Wall Street banks, however, were not raising their own estimates for future hikes just yet, and none of them see another increase before the second quarter of 2017.
The 18 primary dealers who participated in the poll forecast the federal funds rate midpoint at the end of the second quarter to rise to 0.88 percent and to 1.13 percent by year end. That forecast was unchanged from a Reuters poll conducted in early October and compares with the FOMC's own projection of 1.13 percent.
"This (statement) feels like we are going to get some more rate hikes next year with possible fiscal stimulus coming down the pipe. But we just don't know what they are. We have no details," said Justin Lederer, Treasury strategist at Cantor Fitzgerald in New York.

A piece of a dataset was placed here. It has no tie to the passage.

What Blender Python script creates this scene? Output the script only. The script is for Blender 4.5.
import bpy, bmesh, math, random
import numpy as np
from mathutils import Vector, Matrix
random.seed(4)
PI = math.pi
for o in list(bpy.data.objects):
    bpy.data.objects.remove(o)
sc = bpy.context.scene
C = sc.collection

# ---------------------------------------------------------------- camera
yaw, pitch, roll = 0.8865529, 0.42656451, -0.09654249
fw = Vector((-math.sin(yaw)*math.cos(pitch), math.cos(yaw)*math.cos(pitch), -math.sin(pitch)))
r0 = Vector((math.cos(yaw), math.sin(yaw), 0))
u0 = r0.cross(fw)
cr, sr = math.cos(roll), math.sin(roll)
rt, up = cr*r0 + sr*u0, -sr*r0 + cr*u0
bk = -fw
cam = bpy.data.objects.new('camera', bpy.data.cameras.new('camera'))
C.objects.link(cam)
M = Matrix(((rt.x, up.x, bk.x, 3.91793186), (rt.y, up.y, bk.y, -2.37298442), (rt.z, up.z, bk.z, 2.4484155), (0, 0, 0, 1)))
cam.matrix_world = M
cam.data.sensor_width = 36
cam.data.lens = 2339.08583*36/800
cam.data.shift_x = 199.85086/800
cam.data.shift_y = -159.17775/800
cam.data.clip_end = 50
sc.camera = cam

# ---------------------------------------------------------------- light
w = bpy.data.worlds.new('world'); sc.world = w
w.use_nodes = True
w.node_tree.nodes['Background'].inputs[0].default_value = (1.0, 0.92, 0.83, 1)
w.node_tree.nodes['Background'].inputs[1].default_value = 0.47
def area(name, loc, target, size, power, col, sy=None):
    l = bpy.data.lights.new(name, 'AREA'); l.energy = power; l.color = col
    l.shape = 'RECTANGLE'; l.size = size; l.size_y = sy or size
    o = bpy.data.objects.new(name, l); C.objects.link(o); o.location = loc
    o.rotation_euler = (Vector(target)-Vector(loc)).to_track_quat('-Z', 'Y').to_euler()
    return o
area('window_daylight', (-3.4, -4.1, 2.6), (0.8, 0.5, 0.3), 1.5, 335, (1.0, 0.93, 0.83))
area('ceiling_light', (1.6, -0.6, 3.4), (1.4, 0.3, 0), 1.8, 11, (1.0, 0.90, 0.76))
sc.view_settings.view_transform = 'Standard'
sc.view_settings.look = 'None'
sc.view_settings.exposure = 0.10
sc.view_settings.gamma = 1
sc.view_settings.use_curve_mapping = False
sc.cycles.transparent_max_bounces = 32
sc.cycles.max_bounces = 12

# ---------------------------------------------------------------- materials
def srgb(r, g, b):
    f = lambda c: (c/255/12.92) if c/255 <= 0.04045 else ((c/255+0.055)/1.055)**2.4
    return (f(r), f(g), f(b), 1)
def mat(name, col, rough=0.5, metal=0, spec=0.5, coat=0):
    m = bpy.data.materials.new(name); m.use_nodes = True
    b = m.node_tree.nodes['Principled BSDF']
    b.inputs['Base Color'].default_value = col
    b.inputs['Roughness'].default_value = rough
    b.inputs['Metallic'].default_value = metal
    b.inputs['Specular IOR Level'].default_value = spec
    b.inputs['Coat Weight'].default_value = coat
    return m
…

The pace of rate hikes could accelerate next year, with a median forecast among 16 respondents for the rate to reach 1.76 percent by the end of 2018.
Poll participants did, however, estimate close to a 50 percent chance that the pace of hikes from here could proceed at a faster rate than currently anticipated.
Turning to the implementation of Trump's economic agenda, 12 of 15 dealers see his still-to-be-defined stimulus plans as likely to boost or significantly boost U.S. business investment.
Trump's still-evolving trade policies, meanwhile, stand out as the greatest risk to the outlook in the eyes of the primary dealers. Nine of 17 said they viewed trade policy as a potential headwind, while five cited fiscal policy as the biggest risk and another two said a stronger dollar could up-end the outlook.